(Records with scene code)
--- BEGIN ---
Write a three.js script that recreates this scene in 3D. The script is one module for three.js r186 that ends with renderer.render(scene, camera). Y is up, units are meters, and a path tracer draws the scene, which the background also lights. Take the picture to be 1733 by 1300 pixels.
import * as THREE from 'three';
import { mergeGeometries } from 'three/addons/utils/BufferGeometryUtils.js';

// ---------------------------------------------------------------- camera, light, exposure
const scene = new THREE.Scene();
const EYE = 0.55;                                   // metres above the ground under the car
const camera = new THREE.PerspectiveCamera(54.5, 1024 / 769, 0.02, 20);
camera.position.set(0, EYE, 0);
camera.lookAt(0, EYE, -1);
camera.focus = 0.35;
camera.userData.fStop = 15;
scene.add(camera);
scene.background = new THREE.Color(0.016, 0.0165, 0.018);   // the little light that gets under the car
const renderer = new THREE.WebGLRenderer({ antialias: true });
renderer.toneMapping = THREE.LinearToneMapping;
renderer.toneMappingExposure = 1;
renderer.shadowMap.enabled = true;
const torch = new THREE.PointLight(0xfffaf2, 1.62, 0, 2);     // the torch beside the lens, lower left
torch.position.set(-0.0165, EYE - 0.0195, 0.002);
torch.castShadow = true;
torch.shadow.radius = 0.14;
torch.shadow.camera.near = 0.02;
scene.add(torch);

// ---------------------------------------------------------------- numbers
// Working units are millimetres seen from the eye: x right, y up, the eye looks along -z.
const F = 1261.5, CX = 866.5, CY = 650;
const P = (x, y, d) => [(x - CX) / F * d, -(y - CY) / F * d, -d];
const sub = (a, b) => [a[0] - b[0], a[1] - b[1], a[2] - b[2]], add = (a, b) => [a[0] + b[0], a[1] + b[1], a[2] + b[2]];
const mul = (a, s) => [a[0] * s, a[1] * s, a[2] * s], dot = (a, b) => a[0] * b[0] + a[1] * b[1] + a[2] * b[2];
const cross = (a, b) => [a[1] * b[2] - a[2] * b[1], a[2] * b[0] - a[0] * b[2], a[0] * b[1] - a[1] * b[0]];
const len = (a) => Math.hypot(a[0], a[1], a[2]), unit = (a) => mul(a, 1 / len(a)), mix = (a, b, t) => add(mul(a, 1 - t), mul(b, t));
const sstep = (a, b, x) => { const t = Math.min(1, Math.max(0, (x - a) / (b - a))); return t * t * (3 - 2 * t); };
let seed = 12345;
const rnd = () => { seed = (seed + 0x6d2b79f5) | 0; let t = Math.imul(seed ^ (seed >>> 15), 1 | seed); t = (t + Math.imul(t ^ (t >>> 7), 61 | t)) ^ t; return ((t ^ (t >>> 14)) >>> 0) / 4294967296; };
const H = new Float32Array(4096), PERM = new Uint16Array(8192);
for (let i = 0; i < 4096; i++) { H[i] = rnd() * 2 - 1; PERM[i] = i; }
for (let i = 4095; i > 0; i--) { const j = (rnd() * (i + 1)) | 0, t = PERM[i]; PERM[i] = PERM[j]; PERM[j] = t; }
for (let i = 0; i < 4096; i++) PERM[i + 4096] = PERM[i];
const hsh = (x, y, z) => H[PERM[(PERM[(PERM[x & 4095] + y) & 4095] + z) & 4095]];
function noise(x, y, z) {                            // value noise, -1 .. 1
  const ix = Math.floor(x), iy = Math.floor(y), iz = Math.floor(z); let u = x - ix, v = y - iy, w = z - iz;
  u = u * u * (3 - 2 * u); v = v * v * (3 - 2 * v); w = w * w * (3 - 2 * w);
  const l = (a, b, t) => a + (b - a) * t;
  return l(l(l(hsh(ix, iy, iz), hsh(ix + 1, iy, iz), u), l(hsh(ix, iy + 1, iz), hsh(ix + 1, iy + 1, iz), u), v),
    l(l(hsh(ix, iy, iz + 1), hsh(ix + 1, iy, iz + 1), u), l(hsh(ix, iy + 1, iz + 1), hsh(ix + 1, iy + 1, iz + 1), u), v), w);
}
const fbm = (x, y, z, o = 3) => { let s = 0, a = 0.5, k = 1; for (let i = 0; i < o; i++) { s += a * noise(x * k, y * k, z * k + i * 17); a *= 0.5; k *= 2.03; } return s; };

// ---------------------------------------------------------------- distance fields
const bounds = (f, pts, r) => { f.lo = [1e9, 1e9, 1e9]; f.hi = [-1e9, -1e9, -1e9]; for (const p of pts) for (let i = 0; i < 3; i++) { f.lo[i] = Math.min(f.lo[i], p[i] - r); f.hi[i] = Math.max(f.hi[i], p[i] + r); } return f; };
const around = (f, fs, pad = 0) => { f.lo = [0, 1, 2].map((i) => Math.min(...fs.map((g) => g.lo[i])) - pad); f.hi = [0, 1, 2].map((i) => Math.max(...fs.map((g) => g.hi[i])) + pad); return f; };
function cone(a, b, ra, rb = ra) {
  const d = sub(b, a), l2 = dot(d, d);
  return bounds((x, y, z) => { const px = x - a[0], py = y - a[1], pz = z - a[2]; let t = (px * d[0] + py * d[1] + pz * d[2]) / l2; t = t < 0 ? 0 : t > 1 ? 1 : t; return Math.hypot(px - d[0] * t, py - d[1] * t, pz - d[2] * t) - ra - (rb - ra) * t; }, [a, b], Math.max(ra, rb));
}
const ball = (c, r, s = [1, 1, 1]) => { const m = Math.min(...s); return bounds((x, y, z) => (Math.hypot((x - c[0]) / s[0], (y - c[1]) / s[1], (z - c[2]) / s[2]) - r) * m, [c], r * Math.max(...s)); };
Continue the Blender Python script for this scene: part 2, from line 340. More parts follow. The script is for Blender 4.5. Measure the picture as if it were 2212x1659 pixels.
--- END ---
**Brief**. Set down each line of the material verbatim, from the first line through the line that contains "scene.add(torch);".

**Exercise result**.
Write a three.js script that recreates this scene in 3D. The script is one module for three.js r186 that ends with renderer.render(scene, camera). Y is up, units are meters, and a path tracer draws the scene, which the background also lights. Take the picture to be 1733 by 1300 pixels.
import * as THREE from 'three';
import { mergeGeometries } from 'three/addons/utils/BufferGeometryUtils.js';

// ---------------------------------------------------------------- camera, light, exposure
const scene = new THREE.Scene();
const EYE = 0.55;                                   // metres above the ground under the car
const camera = new THREE.PerspectiveCamera(54.5, 1024 / 769, 0.02, 20);
camera.position.set(0, EYE, 0);
camera.lookAt(0, EYE, -1);
camera.focus = 0.35;
camera.userData.fStop = 15;
scene.add(camera);
scene.background = new THREE.Color(0.016, 0.0165, 0.018);   // the little light that gets under the car
const renderer = new THREE.WebGLRenderer({ antialias: true });
renderer.toneMapping = THREE.LinearToneMapping;
renderer.toneMappingExposure = 1;
renderer.shadowMap.enabled = true;
const torch = new THREE.PointLight(0xfffaf2, 1.62, 0, 2);     // the torch beside the lens, lower left
torch.position.set(-0.0165, EYE - 0.0195, 0.002);
torch.castShadow = true;
torch.shadow.radius = 0.14;
torch.shadow.camera.near = 0.02;
scene.add(torch);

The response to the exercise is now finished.